Arrive Léon Klein, un vieux monsieur de 90 ans, vêtu de marron des pieds à la casquette, presque aveugle. Originaire de Tarnow, en Pologne, il a connu le ghetto de Cracovie. Du bout de la pièce, Marcel Sztejnberg, octogénaire, l'interpelle. "Léon, j'ai plein d'objets qui viennent de Tarnow!".

Marcel, seul survivant d'une famille de 19 personnes, apporte régulièrement au Mémorial des objets confiés par les membres d'une association de familles de déportés.

Aujourd'hui, c'est un coupe-papier en bois délicat, poignant, sur lequel un détenu du camp de Pithiviers a gravé: "A ma chère fille Hélène, en souvenir de ton papa qui t'envoie ce cadeau", sur lequel il a collé une minuscule photo de lui.

Entre 1941 et 1943, plus de 16.000 juifs, dont près de 4.500 enfants, ont été internés dans les camps de Pithiviers et Beaune-la-Rolande (centre), gérés par l’administration française. Presque tous ont été déportés.

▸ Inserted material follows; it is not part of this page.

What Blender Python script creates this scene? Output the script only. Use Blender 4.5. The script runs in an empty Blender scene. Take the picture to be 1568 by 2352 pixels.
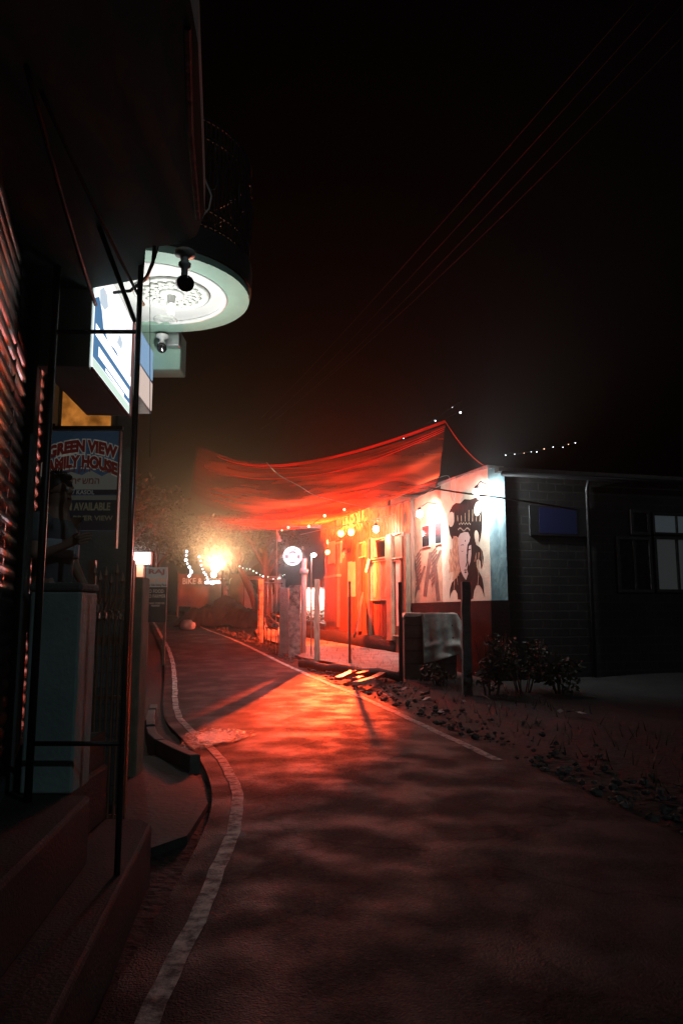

Marcel avait 4 ans en 1942. Il a été pris dans la rafle du Vel d'Hiv, une arrestation massive par les forces de l'ordre françaises de 13.000 juifs parisiens, enfants compris. Interné à Drancy, en région parisienne, il a été déclaré malade de la scarlatine et a pu sortir car "les Allemands avaient une trouille bleue de la contagion".

Soixante-dix-sept ans plus tard, il a fondé une famille, il a vécu, mais il se demande toujours pourquoi il a survécu.

Le vieil homme a consacré sa vie à aller chercher des archives en Argentine, en Israël, en Amérique. Dans quelques jours, il repart à Auschwitz. Pour la sixième fois.